Our local libraries are more than just great big book racks. They are cultural focal points of our suburbia, sprawled zip codes without downtowns and natural centers of community activity. School districts have been racing to pass large bond issues for building expansion, and even new school buildings, to deal with rising projected enrollments. It's important that our big picture include a vision of our public libraries that can meet rising community needs and expectations.
Most people can't afford a lot of expensive books and reference materials, the kind of materials that help children to learn, that help adults continue to learn, that help create educated, concerned and well-rounded citizens. We pool our resources and then there's a place we can go to read the things that otherwise would never be available to us.
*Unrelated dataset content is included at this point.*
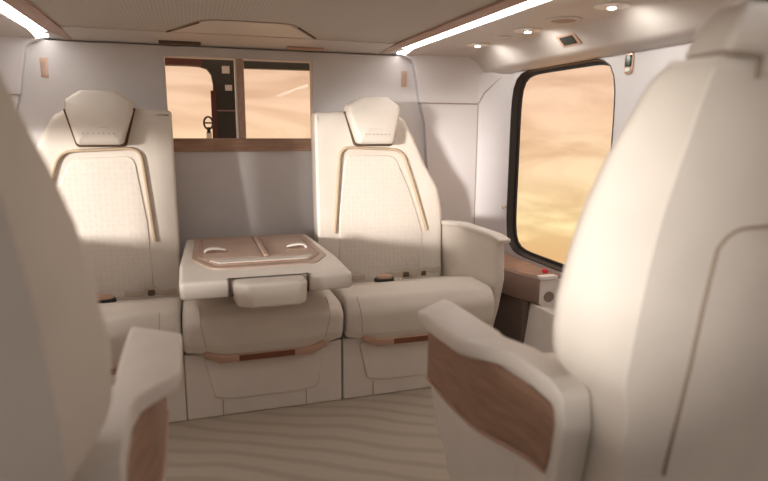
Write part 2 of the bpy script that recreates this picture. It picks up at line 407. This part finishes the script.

The mission of our libraries has expanded along with the missions of our public schools. Just as our schools are now expected to teach more than the three Rs, and to confront all kinds of social and health challenges, our libraries have taken on more, also.
The public library is now a day care provider, as evidenced by the large number of young people who populate the chairs and aisles after school before being picked up by parents. The library is a career center, guidance center for pre-college teens and sometimes an employment center. The library is the public purveyor of new technologies, and is expected to provide not just books, but video tapes, CDs, computer access and terminals and now DVDs. The library is a public meeting room. The library is a public theater for films, speeches and children's programs. The library is expected to be keeper of our local histories in books, pamphlets and microfilm.
In order to be all of those things, most local libraries have to become less and less of what they originally were: A repository for books. Every week, many libraries sell off low-circulation books to make room for the new technologies. Some of these books can never be replaced, horrifying purists and book lovers, but satisfying the expectations of much of the public. There simply isn't space in older buildings.
The lack of space is a critical public issue. Each month that goes by bleeds off the cultural wealth accumulated over years.
My own local library, Shelter Rock, has a special history in which residents of parts of four school districts campaigned and lobbied the state and the town for the right to pay library taxes and build a first-class library. After 30 years, the library building is simply out of room all around. The record collection went a few years ago. Each week more and more books go. Luckily, very recently the library's board of directors began talking about expansion options. The community, fiercely pro-education, needs to step up and let them know that support is there for action. Agitation for library space has begun in adjacent communities, and a few people have thought about potential joint action.
Some communities are taking action. But library action has generally lagged behind action involving public schools, and the two really should go hand in hand. Because the quality of our libraries goes hand in hand with the quality of our communities.